▶ **Your task**: Select the lines that contain "picture" and copy each of them.

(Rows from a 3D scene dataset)
^^^^^^^^

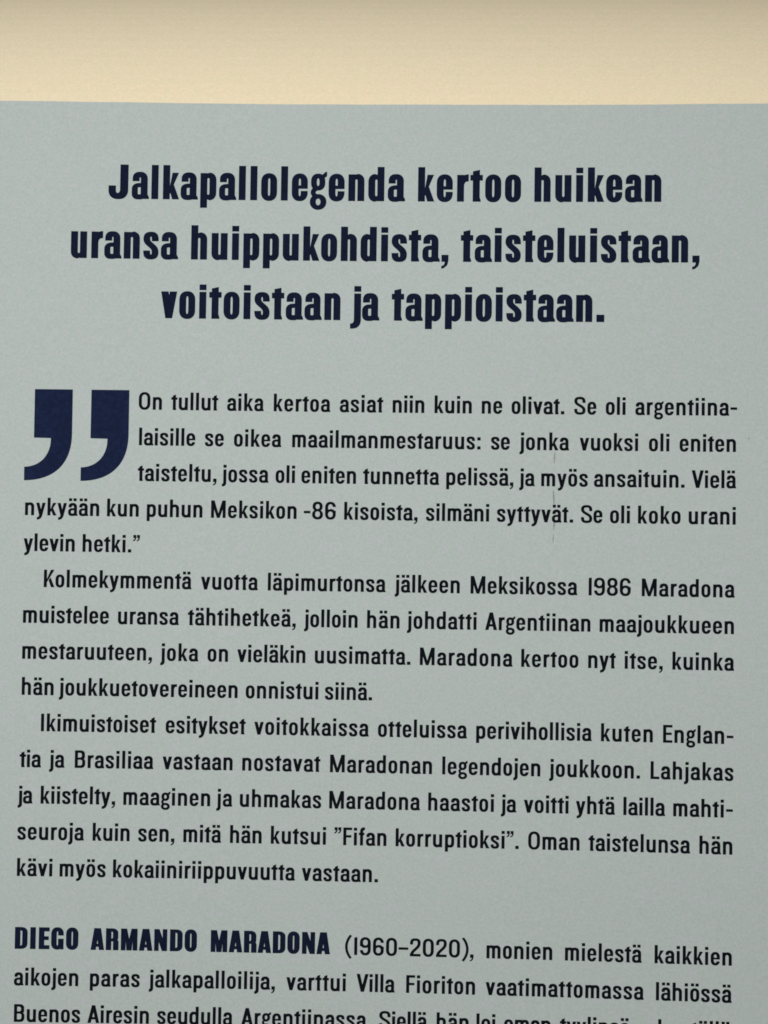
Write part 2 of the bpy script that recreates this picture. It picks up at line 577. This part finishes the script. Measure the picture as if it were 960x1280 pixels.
    if ch == 'M':
        wd = 588 if not S.bold else 535
        m = wd / 2
        q = sv * (1.12 if not S.bold else .98)
        ops = [P(rc(0, 0, sv * 1.0, cap)), P(rc(wd - sv, 0, wd, cap))]
        if S.bold:
            sv2 = sv * .86
            ops = [P(rc(0, 0, sv2, cap)), P(rc(wd - sv2, 0, wd, cap))]
            q = sv * 1.1
        hb = sv * .46
        ops += [P([(0, cap), (q, cap), (m + hb, 0), (m - hb, 0)]), P([(wd, cap), (wd - q, cap), (m - hb, 0), (m + hb, 0)])]
        if S.bold:
            ops += [N([(sv2, -2), (sv2 + 2, cap * .42), (m - hb - 3, -2)]), N([(wd - sv2, -2), (wd - sv2 - 2, cap * .42), (m + hb + 3, -2)])]
        return ops, wd, ss, ss
    if ch == 'N':
        wd = 420
        s2 = sv * .84
        ops = [P(rc(0, 0, s2, cap)), P(rc(wd - s2, 0, wd, cap)), P([(0, cap), (s2 * 1.12, cap), (wd, 0), (wd - s2 * 1.12, 0)])]
        return ops, wd, ss, ss
    if ch == 'K':
        wd = 428
        ops = [P(rc(0, 0, sv, cap)), P([(sv - 2, cap * .28), (wd - 8, cap), (wd - 8 - sv * 1.17, cap), (sv - 2, cap * .46)]),
               P([(wd + 4 - sv * 1.15, 0), (wd + 4, 0), (sv + .47 * (wd - sv), cap * .565), (sv + .22 * (wd - sv), cap * .40)])]
        return ops, wd, ss, 2
    if ch == 'I':
        return [P(rc(0, 0, sv, cap))], sv, ss + 4, ss + 4
    if ch in 'EFL':
        wd = {'E': 365, 'F': 350, 'L': 345}[ch] if not S.bold else 345
        ops = [P(rc(0, 0, sv, cap))]
        if ch in 'EF':
            ops += [P(rc(sv - 2, cap - sh, wd, cap)), P(rc(sv - 2, cap * .5 - sh * .45, wd * .93, cap * .5 + sh * .5))]
        if ch in 'EL':
            ops += [P(rc(sv - 2, 0, wd + 2, sh))]
        return ops, wd, ss, 14
    if ch == 'B':
        wd = 418
        ops = [P(rb(0, 0, wd, cap * .55, tr=(wd * .4, wd * .33), br=(wd * .42, wd * .4))), P(rb(0, cap * .45, wd * .96, cap, tr=(wd * .42, wd * .38), br=(wd * .4, wd * .3))),
               N(rb(sv, sh, wd - sv, cap * .545 - sh * .55, tr=(wd * .2, wd * .18), br=(wd * .2, wd * .2))), N(rb(sv, cap * .545 + sh * .35, wd * .96 - sv, cap - sh, tr=(wd * .2, wd * .2), br=(wd * .2, wd * .18)))]
        return ops, wd, ss, sr
    if ch == 'D':
        wd = 408
        return [P(rb(0, 0, wd, cap, tr=(wd * .52, wd * .42), br=(wd * .52, wd * .42))), N(rb(sv, sh * .84, wd - sv * .96, cap - sh * .84, tr=(wd * .12, wd * .16), br=(wd * .12, wd * .16)))], wd, ss, sr
    if ch == 'G':
        wd = 402
        ops = ring(0, -ov, wd, cap + ov, ry=.54 * wd)
        ops += [N(rc(wd - sv - 2, cap * .49, wd + 9, cap * .635)), P(rc(wd * .55, cap * .36, wd, cap * .49)), P(rc(wd - sv * .62, 0, wd, cap * .45))]
        ops += [N([(wd - sv * .66, -30), (wd - sv * .62, -30), (wd - sv * .62, cap * .06), (wd - sv * .66, cap * .04)])]
        return ops, wd, sr, ss - 6
    if ch == 'R':
        wd = 412
        ops = [P(rb(0, cap * .40, wd * .97, cap, tr=(wd * .46, wd * .4), br=(wd * .4, wd * .3))), P(rb(wd * .3, 0, wd, cap * .52, tr=(wd * .3, wd * .3))),
               N(rc(sv, -2, wd - sv, cap * .40)), N(rb(sv, cap * .40 + sh * .74, wd * .97 - sv * .97, cap - sh * .84, tr=(wd * .1, wd * .1), br=(wd * .1, wd * .1))),
               P(rc(0, 0, sv, cap))]
        return ops, wd, ss, ss - 16
    if ch == 'J':
        wd = 400
        s2 = sv * 1.18
        ops = [P(rb(0, -ov, wd, cap, bl=(wd * .48, wd * .46), br=(wd * .48, wd * .50))), N(rb(s2 * .90, sh * 1.12, wd - s2, cap + 9, bl=(wd * .12, wd * .14), br=(wd * .14, wd * .2))),
               N(rc(-9, cap * .385, wd - s2, cap + 20))]
        return ops, wd, 16, ss
    raise ValueError(ch)


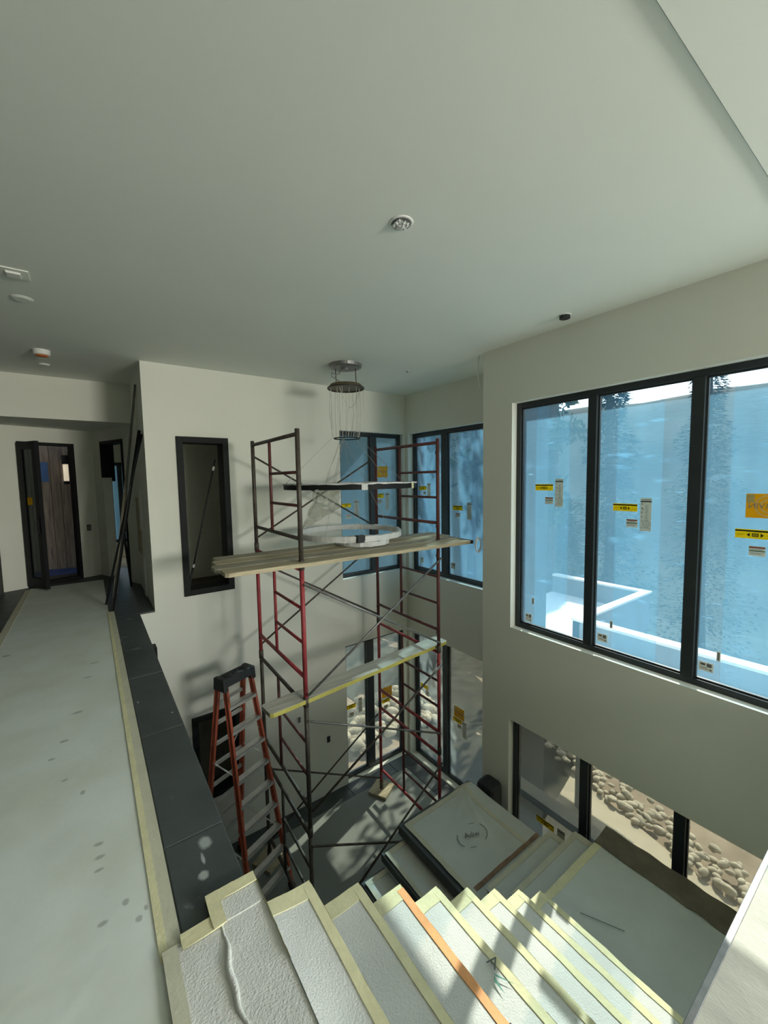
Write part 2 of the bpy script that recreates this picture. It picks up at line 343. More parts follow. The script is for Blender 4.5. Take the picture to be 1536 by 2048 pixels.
# ------------------------------------------------------------------ windows
TXT = {}
def text_mesh(s):
    if s in TXT: return TXT[s]
    cu = bpy.data.curves.new('t', 'FONT'); cu.body = s; cu.size = 1; cu.resolution_u = 2; cu.align_x = 'CENTER'; cu.align_y = 'CENTER'
    o = bpy.data.objects.new('t', cu); COL.objects.link(o)
    dg = bpy.context.evaluated_depsgraph_get(); me = o.evaluated_get(dg).to_mesh()
    vs = [tuple(v.co) for v in me.vertices]; fs = [tuple(p.vertices) for p in me.polygons]
    o.evaluated_get(dg).to_mesh_clear(); bpy.data.objects.remove(o); bpy.data.curves.remove(cu)
    xs = [v[0] for v in vs]; yy = [v[1] for v in vs]; cx = (min(xs)+max(xs))/2; cy = (min(yy)+max(yy))/2
    w = max(xs)-min(xs); hh = max(yy)-min(yy)
    TXT[s] = ([((v[0]-cx)/w, (v[1]-cy)/w) for v in vs], fs, hh/w); return TXT[s]
def put_text(mb, F, s, cu, cz, width, d, rot=0, mirror=True, mi=0):
    vs, fs, _ = text_mesh(s); ca, sa = math.cos(rot), math.sin(rot); out = []
    for x, y in vs:
        x *= width; y *= width
        if mirror: x = -x
        out.append(F(cu+x*ca-y*sa, cz+x*sa+y*ca, d))
    mb.add(out, fs, mi); return mb
def sticker(kind, F, u0, u1, z0, z1, d, parent):
    """d: room side of the film; prints sit a hair in front of the paper, reversed as seen from indoors"""
    mb = MB(); w, h = u1-u0, z1-z0; e = d-.0015; R = lambda a, b, c, f, m: mb.boxF(F, u0+a*w, u0+b*w, z0+c*h, z0+f*h, e-.0006, e, m)
    mb.boxF(F, u0, u1, z0, z1, e, d-.0002, 0)
    if kind == 'yellow':
        R(0, 1, .74, .90, 1); R(.05, .22, .79, .83, 0); R(.66, .95, .79, .83, 0)
        R(.42, .58, .22, .30, 1); R(.42, .58, .48, .58, 1); R(.42, .445, .22, .58, 1); R(.555, .58, .22, .58, 1); R(.46, .54, .34, .42, 1)
        for sx in (-1, 1):
            c0 = .5+sx*.13; c1 = .5+sx*.21
            mb.add([F(u0+c0*w, z0+.62*h, e-.0006), F(u0+c1*w, z0+.40*h, e-.0006), F(u0+c0*w, z0+.18*h, e-.0006)], [(0, 1, 2)], 1)
        R(.05, .24, .42, .46, 2); R(.78, .95, .30, .34, 2); R(.05, .18, .32, .35, 2)
        return mb.build('yellow_sticker', [p_yel, p_dark, p_or], parent)
    if kind == 'white':
        R(0, 1, .88, .915, 1); R(.1, .9, .94, .96, 2)
        put_text(mb, F, 'MARVIN', u0+.58*w, z0+.555*h, h*.46, e-.0006, rot=PI/2, mi=2)
        for k in range(5): R(.12, .2, .28+.13*k, .33+.13*k, 2)
        put_text(mb, F, 'ID', u0+.24*w, z0+.66*h, h*.07, e-.0006, rot=PI/2, mi=2)
        for k in range(14):
            a = 2*PI*k/14; a2 = 2*PI*(k+.6)/14
            for rr in (.13, .26, .36):
                mb.add([F(u0+w*(.58+rr*math.cos(t)), z0+.22*h+w*rr*math.sin(t), e-.0006) for t in (a, a2)] + [F(u0+w*(.58+(rr-.05)*math.cos(t)), z0+.22*h+w*(rr-.05)*math.sin(t), e-.0006) for t in (a2, a)], [(0, 1, 2, 3)], 2)
        R(0, 1, .09, .10, 2)
        return mb.build('tall_sticker', [p_white, p_dark, p_grey], parent)
    if kind == 'small':
        R(.02, .98, .78, .96, 1); R(.02, .98, .46, .58, 2); R(.1, .85, .66, .70, 3); R(.1, .9, .30, .34, 3); R(.1, .75, .18, .22, 3)
        return mb.build('warning_sticker', [p_white, p_red, p_green, p_grey], parent)
    if kind == 'orange':
        cu, cz = u0+.55*w, z0+.5*h
        for k in range(24):
            a, a2 = 2*PI*k/24, 2*PI*(k+1)/24
            for (r0, r1) in ((.40, .47), (.24, .31)):
                mb.add([F(cu+h*r*math.cos(t), cz+h*r*math.sin(t)*.98, e-.0006) for r, t in ((r0, a), (r1, a), (r1, a2), (r0, a2))], [(0, 1, 2, 3)], 1)
        R(.02, .2, .62, .97, 1)
        put_text(mb, F, 'MARVIN', u0+.5*w, z0+.5*h, w*.86, e-.0012, mi=2)
        return mb.build('amber_sticker', [p_or, p_cream, p_grey], parent)
    if kind == 'square':
        R(.12, .45, .60, .85, 1); R(.55, .88, .5, .9, 1); R(.12, .7, .2, .26, 1); R(.12, .6, .35, .41, 1); R(.75, .88, .12, .35, 1)
        return mb.build('spec_sticker', [p_white, p_grey], parent)
    R(.25, .75, .1, .9, 1)
    return mb.build('seal_sticker', [p_white, p_grey], parent)
def window(n, F, hole, mull, dep, film, film2, stick, jw=.055, mw=.085):
    u0, u1, z0, z1 = hole; d0, d1 = dep, dep+.085
    fr = MB()
    fr.boxF(F, u0, u0+jw, z0, z1, d0, d1); fr.boxF(F, u1-jw, u1, z0, z1, d0, d1)
    fr.boxF(F, u0+jw, u1-jw, z0, z0+jw, d0, d1); fr.boxF(F, u0+jw, u1-jw, z1-jw, z1, d0, d1)
    W = struct(fr.build('window_%d' % n, m_frame, bevel=.004))
    edges = [u0+jw]
    for mu in mull:
        b = MB(); b.boxF(F, mu-mw/2, mu+mw/2, z0+jw, z1-jw, d0-.012, d1); b.build('mullion', m_frame, W, bevel=.004)
        edges += [mu-mw/2, mu+mw/2]
    edges.append(u1-jw)
    for k in range(len(edges)//2):
        a, b = edges[2*k], edges[2*k+1]
        # wedge-shaped glazing bead, then the film-covered pane
        p = MB(); p.boxF(F, a, b, z0+jw, z1-jw, d0+.050, d0+.056); P = p.build('pane', film, W)
        g = MB(); t = .014
        g.boxF(F, a, a+t, z0+jw, z1-jw, d0+.022, d0+.049); g.boxF(F, b-t, b, z0+jw, z1-jw, d0+.022, d0+.049)
        g.boxF(F, a+t, b-t, z0+jw, z0+jw+t, d0+.022, d0+.049); g.boxF(F, a+t, b-t, z1-jw-t, z1-jw, d0+.022, d0+.049)
        g.build('glazing_bead', m_frame, W)
        if film2:
            q = MB(); w = b-a
            q.grid(lambda i, j: F(a+w*(.22+.50*i), z0+jw+t+.004+(z1-z0-2*jw-2*t-.008)*j, d0+.0495+.0012*math.sin(9*j+5*i+k)), 6, 16)
            q.build('film_overlap', film2, P)
        for s in stick:
            if s[1] >= a-.02 and s[2] <= b+.02: sticker(s[0], F, s[1], s[2], s[3], s[4], d0+.046, P)
    return W
def pane_set(u, z):   # the three papers stuck in the middle of a big pane, measured from the yellow one's left edge
    return [('yellow', u, u+.21, z-.07, z), ('white', u+.235, u+.325, z-.24, z+.055), ('small', u+.12, u+.215, z-.215, z-.14)]
big = pane_set(-2.69, -.085) + pane_set(-1.86, -.264) + [('orange', -.900, -.66, -.335, -.155), ('yellow', -.955, -.72, -.492, -.422), ('small', -.87, -.775, -.62, -.546)]
big += [('square', -2.80, -2.715, -1.655, -1.565), ('square', -1.975, -1.88, -1.63, -1.55), ('square', -1.145, -1.045, -1.61, -1.535),
        ('seal', -2.716, -2.69, -1.44, -1.37), ('seal', -1.86, -1.834, -1.47, -1.40), ('seal', -1.03, -1.004, -1.50, -1.42)]
window(1, fR, BIG, [-2.05, -1.21, -.37], .085, m_film, m_film2, big)
window(2, fR, LOWR, [-2.05, -1.21], .085, m_film4, None, [('yellow', -2.62, -2.40, -3.99, -3.92), ('white', -2.36, -2.27, -4.16, -3.90), ('small', -2.50, -2.42, -4.16, -4.09)])
window(3, fA, ALU_, [-4.90], .11, m_film3, m_film2, [('yellow', -5.59, -5.39, -.21, -.14), ('white', -5.372, -5.285, -.31, -.09), ('small', -5.48, -5.40, -.29, -.235),
        ('yellow', -4.75, -4.54, -.525, -.45), ('white', -4.44, -4.35, -.66, -.39), ('small', -4.69, -4.59, -.64, -.57), ('square', -5.57, -5.49, -1.52, -1.42), ('square', -4.80, -4.70, -1.50, -1.40)], jw=.06, mw=.13)
window(4, fA, ALL_, [-4.90], .11, m_film4, None, [('yellow', -5.60, -5.40, -3.86, -3.79), ('small', -5.46, -5.37, -3.98, -3.89), ('orange', -4.735, -4.51, -4.03, -3.84),
        ('yellow', -4.76, -4.56, -4.115, -4.04), ('small', -4.66, -4.57, -4.20, -4.13), ('white', -4.55, -4.455, -4.32, -4.04)], jw=.06, mw=.11)
window(5, fB, BKU, [4.005], .09, m_film3, None, [('yellow', 3.38, 3.565, -.465, -.40), ('white', 3.625, 3.718, -.64, -.355), ('small', 3.47, 3.56, -.66, -.59), ('orange', 4.12, 4.34, .03, .22),
        ('yellow', 4.065, 4.245, -.335, -.26), ('white', 4.285, 4.37, -.56, -.25), ('small', 4.12, 4.20, -.44, -.37)], mw=.13)
window(6, fB, BKL, [3.855], .09, m_film4, None, [('yellow', 3.375, 3.57, -3.975, -3.90), ('white', 3.625, 3.70, -4.10, -3.84), ('small', 3.435, 3.525, -4.13, -4.05),
        ('orange', 4.13, 4.36, -4.02, -3.83), ('yellow', 4.13, 4.31, -4.12, -4.05), ('small', 4.17, 4.26, -4.24, -4.17)], mw=.15)
for n, H in ((7, IWU), (8, IWL)):       # black-lined openings into the room behind
    u0, u1, z0, z1 = H; b = MB(); t = .045; L = .26
    b.boxF(fB, u0-.03, u0+t, z0-.03, z1+.03, -.028, L); b.boxF(fB, u1-t, u1+.03, z0-.03, z1+.03, -.028, L)
    b.boxF(fB, u0+t, u1-t, z0-.03, z0+t, -.028, L); b.boxF(fB, u0+t, u1-t, z1-t, z1+.03, -.028, L)
    struct(b.build('window_%d' % n, m_black, bevel=.003))
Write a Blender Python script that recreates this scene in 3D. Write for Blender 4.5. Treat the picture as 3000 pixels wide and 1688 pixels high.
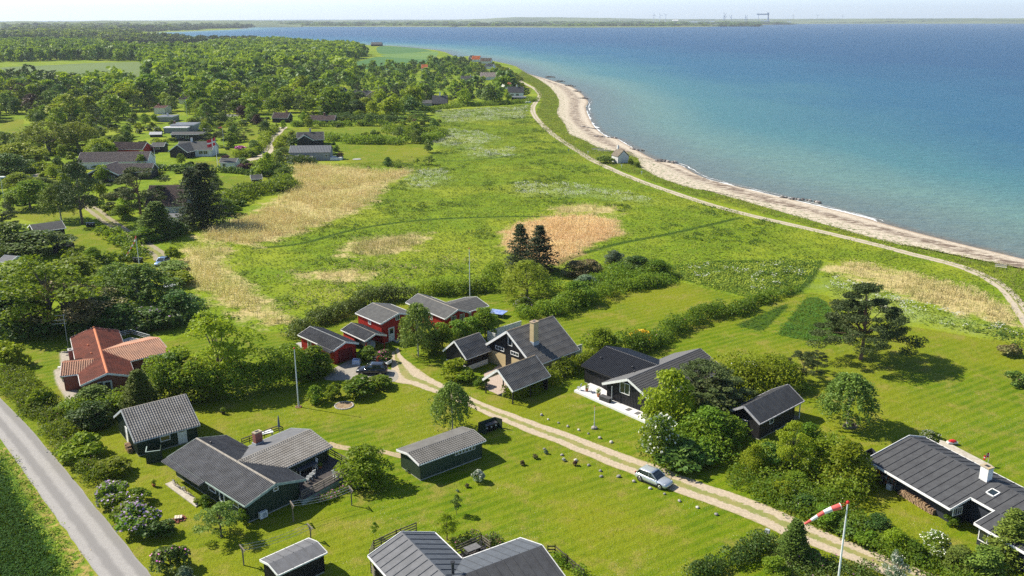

^^^^^^^^

▶ **Solution to the exercise**:
Write part 2 of the bpy script that recreates this picture. It picks up at line 577. This part finishes the script. Measure the picture as if it were 960x1280 pixels.
Write part 2 of the bpy script that recreates this picture. It picks up at line 343. More parts follow. The script is for Blender 4.5. Take the picture to be 1536 by 2048 pixels.
Write a Blender Python script that recreates this scene in 3D. Write for Blender 4.5. Treat the picture as 3000 pixels wide and 1688 pixels high.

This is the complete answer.